--- begin DATA LISTING ---

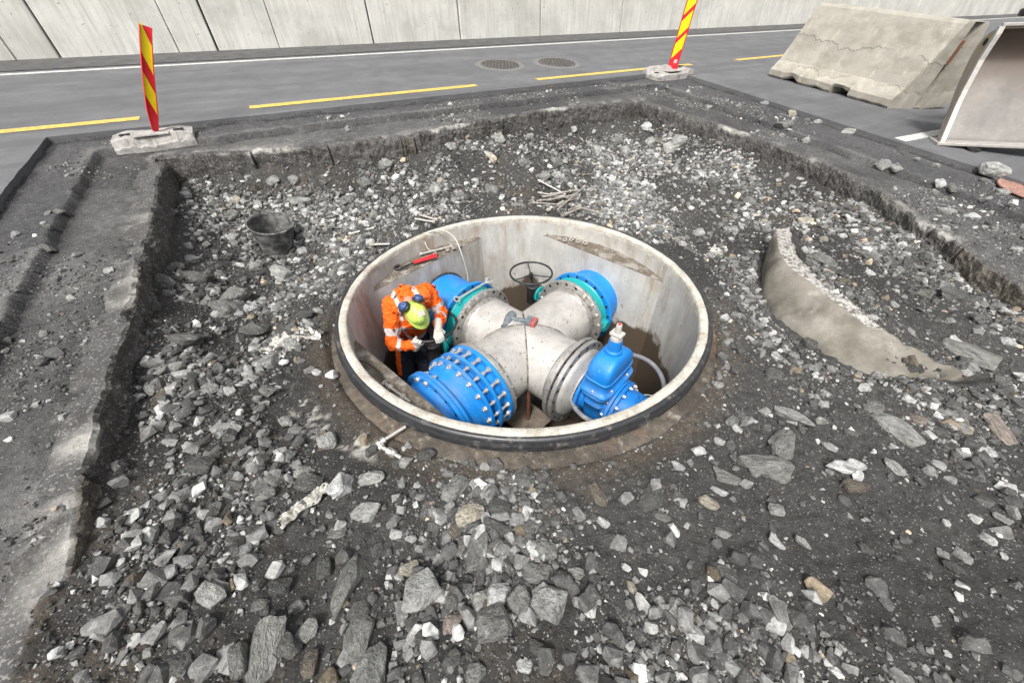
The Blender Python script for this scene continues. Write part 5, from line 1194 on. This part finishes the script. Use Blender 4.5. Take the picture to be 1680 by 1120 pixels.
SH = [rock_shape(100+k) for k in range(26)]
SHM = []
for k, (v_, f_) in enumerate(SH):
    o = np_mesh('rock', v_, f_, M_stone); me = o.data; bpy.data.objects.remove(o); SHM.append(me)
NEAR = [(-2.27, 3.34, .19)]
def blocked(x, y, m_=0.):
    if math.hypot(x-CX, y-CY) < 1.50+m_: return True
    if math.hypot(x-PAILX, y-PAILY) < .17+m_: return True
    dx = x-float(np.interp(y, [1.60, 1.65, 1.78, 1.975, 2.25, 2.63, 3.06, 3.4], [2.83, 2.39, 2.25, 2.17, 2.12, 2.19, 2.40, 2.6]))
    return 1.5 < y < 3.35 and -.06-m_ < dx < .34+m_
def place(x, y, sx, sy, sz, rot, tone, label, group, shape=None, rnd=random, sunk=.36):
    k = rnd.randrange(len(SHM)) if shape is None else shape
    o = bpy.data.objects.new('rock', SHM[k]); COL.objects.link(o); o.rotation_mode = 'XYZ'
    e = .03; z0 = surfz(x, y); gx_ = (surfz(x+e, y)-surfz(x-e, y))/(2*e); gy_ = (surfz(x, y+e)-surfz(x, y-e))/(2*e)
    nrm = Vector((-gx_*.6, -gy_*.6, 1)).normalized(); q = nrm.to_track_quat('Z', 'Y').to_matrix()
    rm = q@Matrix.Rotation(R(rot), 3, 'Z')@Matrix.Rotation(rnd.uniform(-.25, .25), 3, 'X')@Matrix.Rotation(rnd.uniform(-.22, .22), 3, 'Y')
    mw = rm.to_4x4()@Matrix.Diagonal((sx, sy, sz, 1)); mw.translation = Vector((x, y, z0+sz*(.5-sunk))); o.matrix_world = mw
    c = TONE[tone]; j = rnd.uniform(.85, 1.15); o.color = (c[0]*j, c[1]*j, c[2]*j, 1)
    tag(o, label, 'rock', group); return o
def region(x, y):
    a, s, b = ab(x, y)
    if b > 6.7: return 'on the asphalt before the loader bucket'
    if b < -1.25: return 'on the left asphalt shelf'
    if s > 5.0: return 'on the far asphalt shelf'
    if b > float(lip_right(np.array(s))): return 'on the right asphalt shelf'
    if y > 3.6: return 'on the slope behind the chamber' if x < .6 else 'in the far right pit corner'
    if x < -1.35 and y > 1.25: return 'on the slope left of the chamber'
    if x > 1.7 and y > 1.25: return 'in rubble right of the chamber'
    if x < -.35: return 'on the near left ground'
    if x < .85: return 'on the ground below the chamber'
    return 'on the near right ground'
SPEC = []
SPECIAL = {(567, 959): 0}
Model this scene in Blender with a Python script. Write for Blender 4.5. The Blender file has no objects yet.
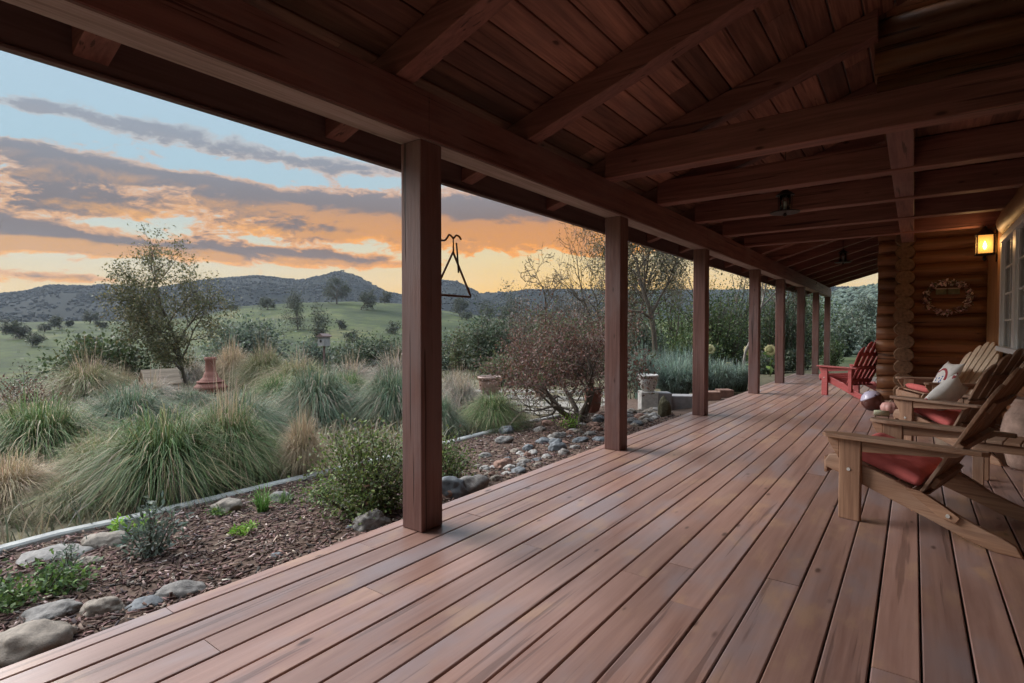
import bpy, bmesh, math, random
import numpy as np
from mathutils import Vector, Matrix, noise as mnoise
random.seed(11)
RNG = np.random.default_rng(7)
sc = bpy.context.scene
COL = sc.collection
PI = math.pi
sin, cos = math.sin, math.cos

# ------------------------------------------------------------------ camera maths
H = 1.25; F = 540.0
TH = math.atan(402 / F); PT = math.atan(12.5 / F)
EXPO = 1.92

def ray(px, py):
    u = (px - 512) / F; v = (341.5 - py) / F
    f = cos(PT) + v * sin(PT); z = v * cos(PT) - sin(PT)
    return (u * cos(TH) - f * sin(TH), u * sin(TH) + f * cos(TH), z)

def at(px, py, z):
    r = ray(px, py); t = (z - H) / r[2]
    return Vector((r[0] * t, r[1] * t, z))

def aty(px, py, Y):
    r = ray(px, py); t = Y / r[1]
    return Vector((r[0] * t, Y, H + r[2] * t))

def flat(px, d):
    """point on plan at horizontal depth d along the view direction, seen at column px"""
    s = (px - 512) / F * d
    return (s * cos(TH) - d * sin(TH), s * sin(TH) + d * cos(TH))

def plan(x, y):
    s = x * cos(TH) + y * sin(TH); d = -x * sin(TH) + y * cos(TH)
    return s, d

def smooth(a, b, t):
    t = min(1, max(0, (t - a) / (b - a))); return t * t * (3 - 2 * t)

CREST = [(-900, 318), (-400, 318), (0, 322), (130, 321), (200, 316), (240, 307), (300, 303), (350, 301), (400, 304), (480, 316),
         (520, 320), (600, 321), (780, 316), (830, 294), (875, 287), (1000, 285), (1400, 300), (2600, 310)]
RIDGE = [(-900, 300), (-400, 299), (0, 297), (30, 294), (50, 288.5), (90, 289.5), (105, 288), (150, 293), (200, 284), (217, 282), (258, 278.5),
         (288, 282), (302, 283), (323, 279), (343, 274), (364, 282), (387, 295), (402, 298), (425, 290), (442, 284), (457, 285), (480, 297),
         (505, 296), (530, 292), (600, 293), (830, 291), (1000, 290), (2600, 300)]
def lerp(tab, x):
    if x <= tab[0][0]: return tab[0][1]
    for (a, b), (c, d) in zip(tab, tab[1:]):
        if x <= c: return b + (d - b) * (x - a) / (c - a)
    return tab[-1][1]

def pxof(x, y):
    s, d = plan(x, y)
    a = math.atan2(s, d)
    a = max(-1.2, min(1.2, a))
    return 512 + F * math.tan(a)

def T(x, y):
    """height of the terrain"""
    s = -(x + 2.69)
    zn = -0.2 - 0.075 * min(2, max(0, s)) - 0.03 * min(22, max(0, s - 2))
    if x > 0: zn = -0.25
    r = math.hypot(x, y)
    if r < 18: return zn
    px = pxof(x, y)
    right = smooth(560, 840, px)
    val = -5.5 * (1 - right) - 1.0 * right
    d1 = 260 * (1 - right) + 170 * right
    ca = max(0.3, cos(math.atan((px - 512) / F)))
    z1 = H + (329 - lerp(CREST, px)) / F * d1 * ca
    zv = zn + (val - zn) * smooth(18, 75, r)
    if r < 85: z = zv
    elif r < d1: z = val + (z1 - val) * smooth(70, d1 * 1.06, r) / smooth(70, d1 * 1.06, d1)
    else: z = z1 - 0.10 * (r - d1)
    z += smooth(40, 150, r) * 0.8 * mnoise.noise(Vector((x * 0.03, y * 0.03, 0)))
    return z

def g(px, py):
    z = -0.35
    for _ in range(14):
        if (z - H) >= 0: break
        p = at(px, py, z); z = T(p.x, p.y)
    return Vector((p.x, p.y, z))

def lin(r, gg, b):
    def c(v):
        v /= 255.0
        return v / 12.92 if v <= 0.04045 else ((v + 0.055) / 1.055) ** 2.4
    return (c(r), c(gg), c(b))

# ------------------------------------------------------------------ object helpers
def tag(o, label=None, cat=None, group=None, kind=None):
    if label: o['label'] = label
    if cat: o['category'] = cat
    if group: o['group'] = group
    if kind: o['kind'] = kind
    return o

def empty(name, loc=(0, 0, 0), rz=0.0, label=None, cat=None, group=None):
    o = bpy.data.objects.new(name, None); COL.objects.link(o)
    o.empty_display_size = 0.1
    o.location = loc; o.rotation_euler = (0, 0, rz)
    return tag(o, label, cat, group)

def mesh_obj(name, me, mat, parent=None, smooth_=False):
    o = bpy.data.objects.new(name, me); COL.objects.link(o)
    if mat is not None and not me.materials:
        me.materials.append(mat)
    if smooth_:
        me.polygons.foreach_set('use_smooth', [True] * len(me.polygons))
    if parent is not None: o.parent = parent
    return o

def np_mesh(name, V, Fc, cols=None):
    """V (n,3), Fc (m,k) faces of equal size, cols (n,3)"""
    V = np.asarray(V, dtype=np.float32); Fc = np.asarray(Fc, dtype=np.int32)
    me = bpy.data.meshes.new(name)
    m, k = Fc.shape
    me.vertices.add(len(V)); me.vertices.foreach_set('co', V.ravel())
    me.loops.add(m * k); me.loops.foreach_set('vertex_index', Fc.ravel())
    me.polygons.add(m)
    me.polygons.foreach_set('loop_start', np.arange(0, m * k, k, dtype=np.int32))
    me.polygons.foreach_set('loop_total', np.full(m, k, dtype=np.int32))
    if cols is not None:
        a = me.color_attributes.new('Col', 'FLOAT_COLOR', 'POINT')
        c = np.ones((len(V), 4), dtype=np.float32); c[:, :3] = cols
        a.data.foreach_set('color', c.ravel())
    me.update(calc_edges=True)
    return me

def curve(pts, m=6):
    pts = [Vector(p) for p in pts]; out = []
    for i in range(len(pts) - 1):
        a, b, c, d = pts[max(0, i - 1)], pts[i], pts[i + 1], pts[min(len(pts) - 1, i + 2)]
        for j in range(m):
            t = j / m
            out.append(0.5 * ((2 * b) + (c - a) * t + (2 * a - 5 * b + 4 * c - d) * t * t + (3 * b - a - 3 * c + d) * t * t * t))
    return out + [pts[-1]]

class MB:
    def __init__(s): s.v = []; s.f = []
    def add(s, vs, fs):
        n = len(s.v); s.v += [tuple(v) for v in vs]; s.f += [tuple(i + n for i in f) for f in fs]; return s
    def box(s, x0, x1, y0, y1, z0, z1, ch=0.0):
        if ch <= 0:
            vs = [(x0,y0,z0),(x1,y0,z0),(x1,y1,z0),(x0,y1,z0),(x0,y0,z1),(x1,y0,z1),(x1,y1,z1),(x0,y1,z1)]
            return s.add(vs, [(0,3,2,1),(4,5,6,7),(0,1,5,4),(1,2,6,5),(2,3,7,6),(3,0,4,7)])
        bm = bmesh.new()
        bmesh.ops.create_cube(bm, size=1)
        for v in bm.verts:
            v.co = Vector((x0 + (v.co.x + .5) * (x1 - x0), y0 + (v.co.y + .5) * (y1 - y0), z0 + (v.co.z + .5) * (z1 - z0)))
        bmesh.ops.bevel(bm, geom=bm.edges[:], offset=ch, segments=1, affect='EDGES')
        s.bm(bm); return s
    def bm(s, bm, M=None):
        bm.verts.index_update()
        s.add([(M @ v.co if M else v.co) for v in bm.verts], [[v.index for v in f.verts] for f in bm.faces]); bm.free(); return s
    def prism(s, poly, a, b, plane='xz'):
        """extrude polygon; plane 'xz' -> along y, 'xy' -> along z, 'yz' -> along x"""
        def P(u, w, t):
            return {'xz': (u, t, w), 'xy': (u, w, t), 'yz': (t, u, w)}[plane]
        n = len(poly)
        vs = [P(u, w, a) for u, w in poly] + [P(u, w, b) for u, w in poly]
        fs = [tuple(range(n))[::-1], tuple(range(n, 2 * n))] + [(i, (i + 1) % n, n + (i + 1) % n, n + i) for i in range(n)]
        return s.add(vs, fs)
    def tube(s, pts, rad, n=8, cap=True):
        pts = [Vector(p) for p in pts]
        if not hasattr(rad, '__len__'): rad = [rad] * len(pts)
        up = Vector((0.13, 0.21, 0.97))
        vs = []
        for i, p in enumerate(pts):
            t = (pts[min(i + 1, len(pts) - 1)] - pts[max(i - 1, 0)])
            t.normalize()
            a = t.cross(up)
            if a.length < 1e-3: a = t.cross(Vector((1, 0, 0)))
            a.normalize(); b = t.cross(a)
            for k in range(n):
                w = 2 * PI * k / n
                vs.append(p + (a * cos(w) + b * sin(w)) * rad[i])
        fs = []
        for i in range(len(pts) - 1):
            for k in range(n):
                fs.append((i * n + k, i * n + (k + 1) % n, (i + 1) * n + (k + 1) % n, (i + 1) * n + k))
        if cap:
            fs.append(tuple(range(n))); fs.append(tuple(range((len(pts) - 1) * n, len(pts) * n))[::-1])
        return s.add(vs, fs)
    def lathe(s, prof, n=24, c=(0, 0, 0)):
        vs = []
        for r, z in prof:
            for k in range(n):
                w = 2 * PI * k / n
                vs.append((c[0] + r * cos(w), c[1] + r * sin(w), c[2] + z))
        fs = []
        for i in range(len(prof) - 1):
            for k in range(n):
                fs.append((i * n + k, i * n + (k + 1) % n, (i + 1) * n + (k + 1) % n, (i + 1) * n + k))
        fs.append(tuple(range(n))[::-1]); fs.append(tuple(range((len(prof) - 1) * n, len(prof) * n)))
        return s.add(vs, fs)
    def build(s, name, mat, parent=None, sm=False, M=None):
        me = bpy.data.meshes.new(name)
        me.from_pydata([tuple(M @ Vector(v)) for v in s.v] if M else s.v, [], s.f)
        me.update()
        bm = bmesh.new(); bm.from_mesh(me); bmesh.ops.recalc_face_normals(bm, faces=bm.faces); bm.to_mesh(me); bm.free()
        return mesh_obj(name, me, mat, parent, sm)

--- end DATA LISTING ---

State only the count of lines above that hold the string "Write".

> [EXERCISE OUTPUT]
2